Say how many lines of the material below contain the word "pixels", with no other words.
......
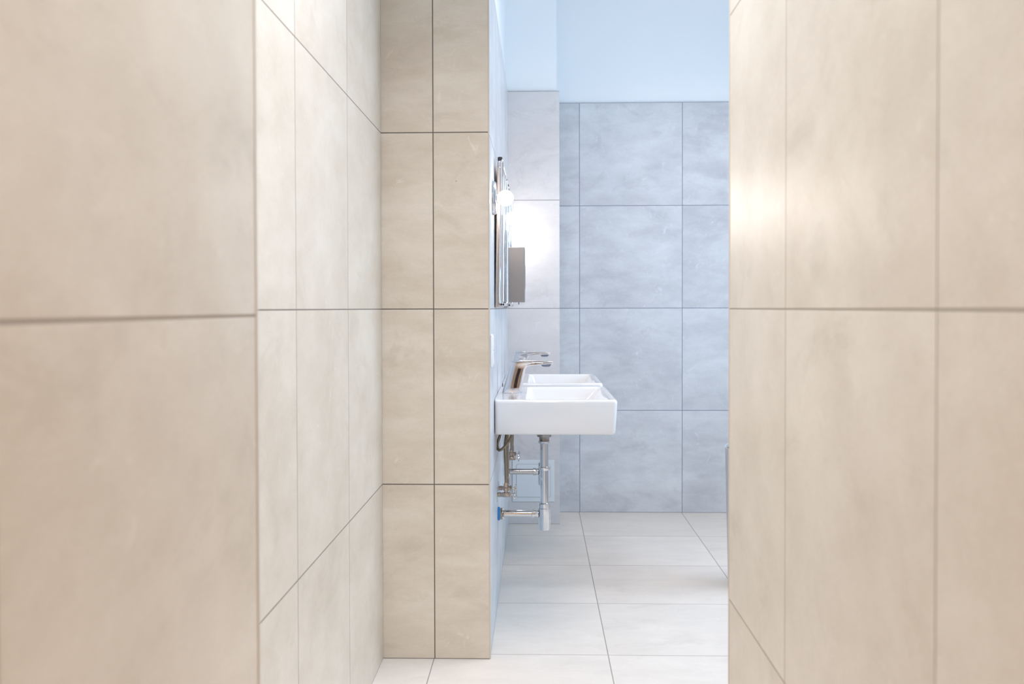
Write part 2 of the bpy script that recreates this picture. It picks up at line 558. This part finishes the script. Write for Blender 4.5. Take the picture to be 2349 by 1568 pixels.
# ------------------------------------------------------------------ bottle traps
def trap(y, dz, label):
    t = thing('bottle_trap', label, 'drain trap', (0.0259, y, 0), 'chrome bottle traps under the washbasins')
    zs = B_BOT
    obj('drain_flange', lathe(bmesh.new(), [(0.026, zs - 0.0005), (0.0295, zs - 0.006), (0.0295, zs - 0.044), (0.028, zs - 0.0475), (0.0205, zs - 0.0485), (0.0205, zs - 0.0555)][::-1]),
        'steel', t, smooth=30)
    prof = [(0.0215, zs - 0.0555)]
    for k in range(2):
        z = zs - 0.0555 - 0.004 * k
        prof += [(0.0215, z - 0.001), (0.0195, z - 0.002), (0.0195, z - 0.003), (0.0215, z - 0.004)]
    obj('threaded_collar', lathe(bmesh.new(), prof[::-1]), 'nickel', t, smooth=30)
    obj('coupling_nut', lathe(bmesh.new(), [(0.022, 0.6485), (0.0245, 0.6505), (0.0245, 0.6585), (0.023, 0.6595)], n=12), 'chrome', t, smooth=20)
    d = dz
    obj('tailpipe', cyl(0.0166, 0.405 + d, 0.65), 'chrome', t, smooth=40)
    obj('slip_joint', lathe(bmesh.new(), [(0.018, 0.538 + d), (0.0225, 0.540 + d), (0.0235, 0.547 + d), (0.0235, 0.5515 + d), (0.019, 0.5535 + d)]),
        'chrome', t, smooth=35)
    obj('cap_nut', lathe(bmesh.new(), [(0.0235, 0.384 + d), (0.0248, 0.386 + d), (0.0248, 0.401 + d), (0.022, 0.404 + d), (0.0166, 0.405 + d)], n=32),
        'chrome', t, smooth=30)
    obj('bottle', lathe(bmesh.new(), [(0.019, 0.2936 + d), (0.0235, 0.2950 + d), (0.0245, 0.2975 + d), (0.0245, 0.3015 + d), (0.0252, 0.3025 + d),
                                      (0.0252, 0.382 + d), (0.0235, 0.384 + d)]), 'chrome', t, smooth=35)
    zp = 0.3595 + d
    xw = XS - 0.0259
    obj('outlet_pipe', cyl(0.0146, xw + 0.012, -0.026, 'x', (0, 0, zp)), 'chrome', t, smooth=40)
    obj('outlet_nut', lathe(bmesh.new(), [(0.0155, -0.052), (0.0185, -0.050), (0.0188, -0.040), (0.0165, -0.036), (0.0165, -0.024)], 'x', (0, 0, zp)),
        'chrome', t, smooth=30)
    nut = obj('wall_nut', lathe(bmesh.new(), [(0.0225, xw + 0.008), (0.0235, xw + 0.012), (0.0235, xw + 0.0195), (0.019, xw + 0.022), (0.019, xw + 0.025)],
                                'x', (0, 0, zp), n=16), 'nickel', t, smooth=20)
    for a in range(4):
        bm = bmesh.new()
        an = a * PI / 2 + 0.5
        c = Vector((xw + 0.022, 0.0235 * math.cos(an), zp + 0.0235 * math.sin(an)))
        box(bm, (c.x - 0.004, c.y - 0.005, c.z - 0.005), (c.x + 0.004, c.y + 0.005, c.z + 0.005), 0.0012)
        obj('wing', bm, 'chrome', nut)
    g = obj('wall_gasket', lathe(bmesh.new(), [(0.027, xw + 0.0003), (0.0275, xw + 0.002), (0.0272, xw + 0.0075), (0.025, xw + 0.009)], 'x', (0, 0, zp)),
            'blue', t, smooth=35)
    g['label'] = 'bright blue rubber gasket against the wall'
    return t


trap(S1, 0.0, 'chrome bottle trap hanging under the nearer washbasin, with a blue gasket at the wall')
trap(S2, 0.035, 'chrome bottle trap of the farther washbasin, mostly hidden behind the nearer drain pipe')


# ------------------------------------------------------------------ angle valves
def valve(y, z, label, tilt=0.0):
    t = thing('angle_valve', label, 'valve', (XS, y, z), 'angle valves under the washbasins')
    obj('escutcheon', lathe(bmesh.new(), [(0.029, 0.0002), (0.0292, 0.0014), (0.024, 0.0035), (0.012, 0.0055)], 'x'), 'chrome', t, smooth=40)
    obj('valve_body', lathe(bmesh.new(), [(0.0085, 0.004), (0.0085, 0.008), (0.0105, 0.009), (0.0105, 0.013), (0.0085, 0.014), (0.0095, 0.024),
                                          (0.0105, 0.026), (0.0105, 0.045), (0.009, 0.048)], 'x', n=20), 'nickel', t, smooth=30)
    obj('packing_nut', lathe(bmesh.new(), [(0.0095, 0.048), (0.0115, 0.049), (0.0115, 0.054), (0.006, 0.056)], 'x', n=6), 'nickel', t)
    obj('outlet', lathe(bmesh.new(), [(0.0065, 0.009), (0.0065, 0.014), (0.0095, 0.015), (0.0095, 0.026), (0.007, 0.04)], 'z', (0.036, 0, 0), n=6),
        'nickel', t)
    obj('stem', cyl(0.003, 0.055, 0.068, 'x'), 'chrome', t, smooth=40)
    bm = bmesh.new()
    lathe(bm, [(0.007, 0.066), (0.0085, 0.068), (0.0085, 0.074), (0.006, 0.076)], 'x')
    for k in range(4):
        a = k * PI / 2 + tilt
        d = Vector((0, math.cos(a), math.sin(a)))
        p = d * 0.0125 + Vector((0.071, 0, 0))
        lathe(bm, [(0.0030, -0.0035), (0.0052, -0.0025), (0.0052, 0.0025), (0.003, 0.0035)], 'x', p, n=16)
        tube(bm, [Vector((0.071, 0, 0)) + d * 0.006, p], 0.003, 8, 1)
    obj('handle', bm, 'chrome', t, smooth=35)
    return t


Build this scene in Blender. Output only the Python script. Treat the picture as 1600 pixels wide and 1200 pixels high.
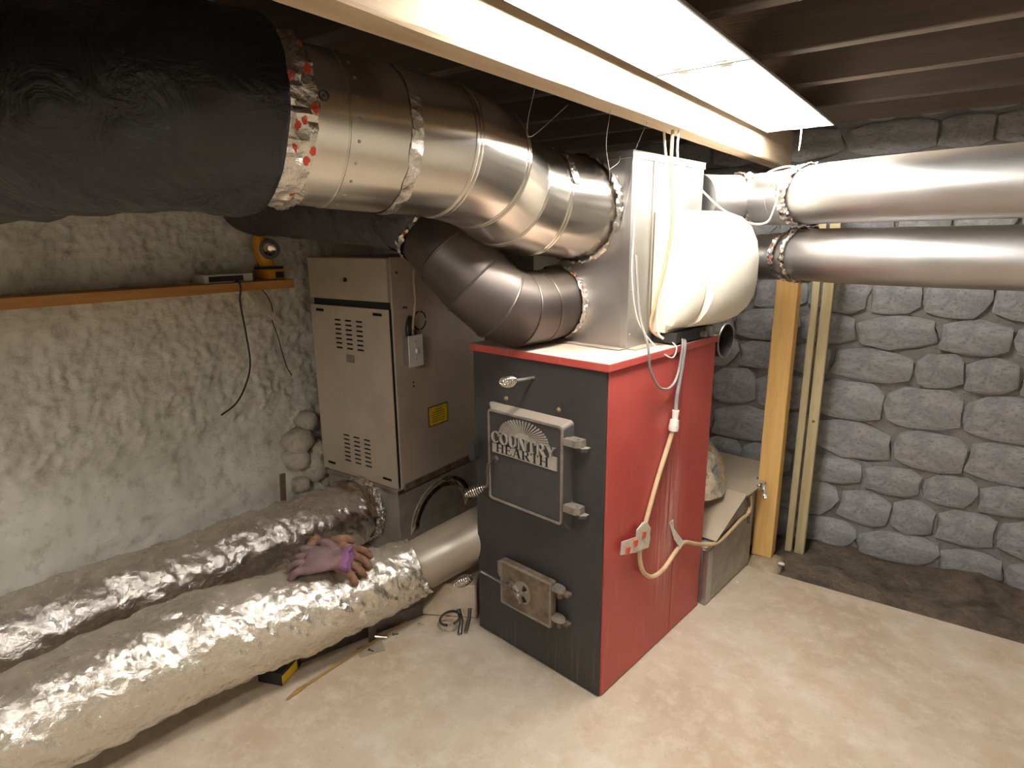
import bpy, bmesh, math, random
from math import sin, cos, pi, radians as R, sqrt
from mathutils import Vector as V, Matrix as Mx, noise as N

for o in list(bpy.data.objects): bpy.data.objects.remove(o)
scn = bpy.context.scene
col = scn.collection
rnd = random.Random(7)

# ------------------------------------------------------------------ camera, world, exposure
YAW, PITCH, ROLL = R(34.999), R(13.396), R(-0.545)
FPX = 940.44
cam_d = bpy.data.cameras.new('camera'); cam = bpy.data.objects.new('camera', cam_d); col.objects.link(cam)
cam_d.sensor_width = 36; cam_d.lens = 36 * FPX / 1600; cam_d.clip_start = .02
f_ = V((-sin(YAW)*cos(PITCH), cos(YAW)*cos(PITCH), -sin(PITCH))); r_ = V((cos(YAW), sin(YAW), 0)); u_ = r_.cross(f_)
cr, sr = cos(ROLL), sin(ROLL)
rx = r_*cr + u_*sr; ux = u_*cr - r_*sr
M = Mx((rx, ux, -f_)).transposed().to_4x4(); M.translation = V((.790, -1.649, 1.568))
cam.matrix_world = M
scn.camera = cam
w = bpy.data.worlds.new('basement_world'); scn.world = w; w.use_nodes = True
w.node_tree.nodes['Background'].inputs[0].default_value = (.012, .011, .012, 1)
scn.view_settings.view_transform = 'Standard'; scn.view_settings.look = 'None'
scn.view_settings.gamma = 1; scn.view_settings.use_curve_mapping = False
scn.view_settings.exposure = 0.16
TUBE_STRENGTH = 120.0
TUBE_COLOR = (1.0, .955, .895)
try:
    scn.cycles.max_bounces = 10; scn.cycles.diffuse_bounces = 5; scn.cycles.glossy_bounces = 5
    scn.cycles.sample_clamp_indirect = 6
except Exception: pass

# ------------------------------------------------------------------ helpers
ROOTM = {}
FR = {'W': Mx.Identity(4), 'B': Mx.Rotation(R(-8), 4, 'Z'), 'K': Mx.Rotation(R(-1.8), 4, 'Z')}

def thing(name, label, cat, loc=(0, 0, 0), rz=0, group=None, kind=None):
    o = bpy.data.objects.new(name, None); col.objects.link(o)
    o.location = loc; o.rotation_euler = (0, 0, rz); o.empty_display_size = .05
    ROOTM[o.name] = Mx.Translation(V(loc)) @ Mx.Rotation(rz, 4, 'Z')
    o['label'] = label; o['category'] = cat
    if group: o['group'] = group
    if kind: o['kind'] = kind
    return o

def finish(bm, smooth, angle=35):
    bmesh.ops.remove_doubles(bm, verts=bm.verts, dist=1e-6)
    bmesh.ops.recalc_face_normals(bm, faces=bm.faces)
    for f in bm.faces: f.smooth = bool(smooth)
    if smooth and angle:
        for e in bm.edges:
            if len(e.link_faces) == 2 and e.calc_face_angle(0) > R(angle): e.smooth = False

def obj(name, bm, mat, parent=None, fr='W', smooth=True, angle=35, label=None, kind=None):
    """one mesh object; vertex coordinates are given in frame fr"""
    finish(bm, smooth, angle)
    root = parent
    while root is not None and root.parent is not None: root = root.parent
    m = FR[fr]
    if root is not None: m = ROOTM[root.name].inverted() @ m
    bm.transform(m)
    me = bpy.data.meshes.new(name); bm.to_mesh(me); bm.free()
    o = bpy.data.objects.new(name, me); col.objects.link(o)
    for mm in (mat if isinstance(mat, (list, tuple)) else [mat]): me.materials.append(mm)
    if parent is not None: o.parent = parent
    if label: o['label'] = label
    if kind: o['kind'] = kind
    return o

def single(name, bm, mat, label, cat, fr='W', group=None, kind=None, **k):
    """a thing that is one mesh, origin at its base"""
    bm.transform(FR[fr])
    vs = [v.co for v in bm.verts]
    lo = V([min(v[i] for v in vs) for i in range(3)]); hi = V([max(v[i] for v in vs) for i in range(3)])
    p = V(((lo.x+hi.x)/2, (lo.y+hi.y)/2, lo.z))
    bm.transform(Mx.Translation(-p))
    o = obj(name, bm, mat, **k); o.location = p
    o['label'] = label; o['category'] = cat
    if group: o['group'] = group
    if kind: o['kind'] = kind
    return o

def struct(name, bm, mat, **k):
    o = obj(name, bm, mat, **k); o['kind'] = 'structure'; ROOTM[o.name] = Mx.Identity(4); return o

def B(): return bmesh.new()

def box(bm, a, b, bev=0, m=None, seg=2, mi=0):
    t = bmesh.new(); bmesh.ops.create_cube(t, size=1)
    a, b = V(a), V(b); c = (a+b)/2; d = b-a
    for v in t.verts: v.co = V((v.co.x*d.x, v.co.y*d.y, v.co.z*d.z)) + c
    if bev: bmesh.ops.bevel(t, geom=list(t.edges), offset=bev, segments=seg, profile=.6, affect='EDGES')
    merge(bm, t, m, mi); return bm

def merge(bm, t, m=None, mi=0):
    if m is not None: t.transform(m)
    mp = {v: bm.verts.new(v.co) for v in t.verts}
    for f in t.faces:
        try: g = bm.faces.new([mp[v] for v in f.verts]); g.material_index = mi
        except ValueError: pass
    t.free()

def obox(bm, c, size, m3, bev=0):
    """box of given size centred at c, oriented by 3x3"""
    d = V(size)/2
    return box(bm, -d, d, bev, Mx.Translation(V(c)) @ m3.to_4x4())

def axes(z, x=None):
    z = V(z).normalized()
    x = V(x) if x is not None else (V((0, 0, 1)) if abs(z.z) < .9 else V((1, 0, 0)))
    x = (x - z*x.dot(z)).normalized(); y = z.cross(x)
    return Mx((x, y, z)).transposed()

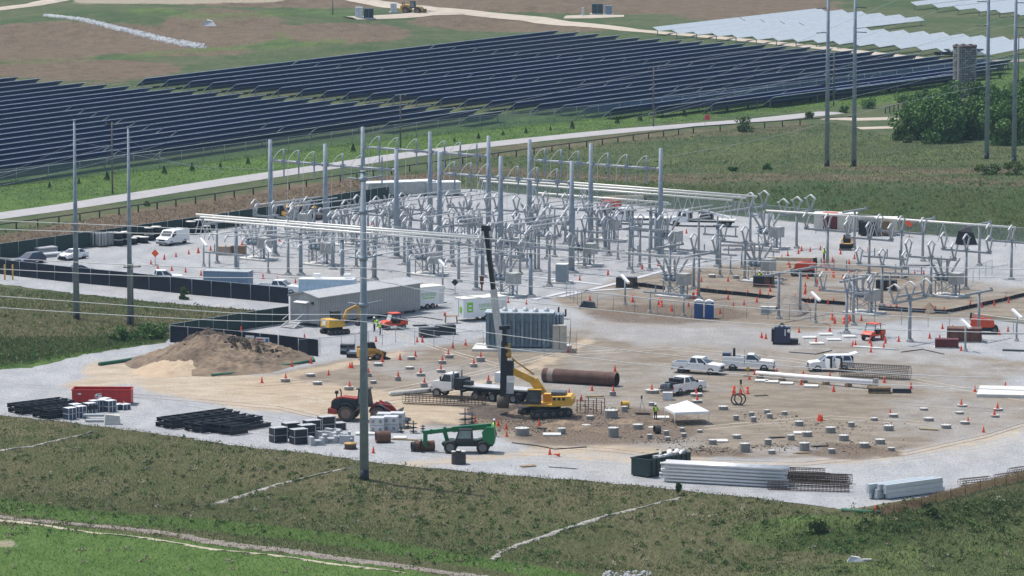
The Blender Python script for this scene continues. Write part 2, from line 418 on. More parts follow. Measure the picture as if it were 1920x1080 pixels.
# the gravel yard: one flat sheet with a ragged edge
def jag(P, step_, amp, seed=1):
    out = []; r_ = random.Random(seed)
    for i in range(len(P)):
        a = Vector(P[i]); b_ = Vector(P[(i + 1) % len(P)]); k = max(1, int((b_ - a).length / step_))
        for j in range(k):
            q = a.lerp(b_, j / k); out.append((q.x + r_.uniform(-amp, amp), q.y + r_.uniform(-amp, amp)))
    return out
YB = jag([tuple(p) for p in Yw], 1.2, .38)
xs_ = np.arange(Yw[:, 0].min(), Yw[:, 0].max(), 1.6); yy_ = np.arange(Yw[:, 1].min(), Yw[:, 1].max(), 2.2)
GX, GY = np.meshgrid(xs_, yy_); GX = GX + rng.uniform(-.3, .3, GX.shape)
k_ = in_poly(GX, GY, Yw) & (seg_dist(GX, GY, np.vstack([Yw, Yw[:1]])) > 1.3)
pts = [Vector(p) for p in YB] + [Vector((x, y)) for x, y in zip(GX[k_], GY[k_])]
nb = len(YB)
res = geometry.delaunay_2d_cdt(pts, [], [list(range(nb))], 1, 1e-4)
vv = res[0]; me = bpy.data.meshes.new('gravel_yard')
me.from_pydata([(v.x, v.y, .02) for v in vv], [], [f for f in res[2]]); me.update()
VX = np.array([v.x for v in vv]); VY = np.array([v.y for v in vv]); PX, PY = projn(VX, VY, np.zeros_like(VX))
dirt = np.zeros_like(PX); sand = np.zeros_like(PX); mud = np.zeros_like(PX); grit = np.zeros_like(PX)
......
• **SOLUTION FOR THIS EXERCISE**: 3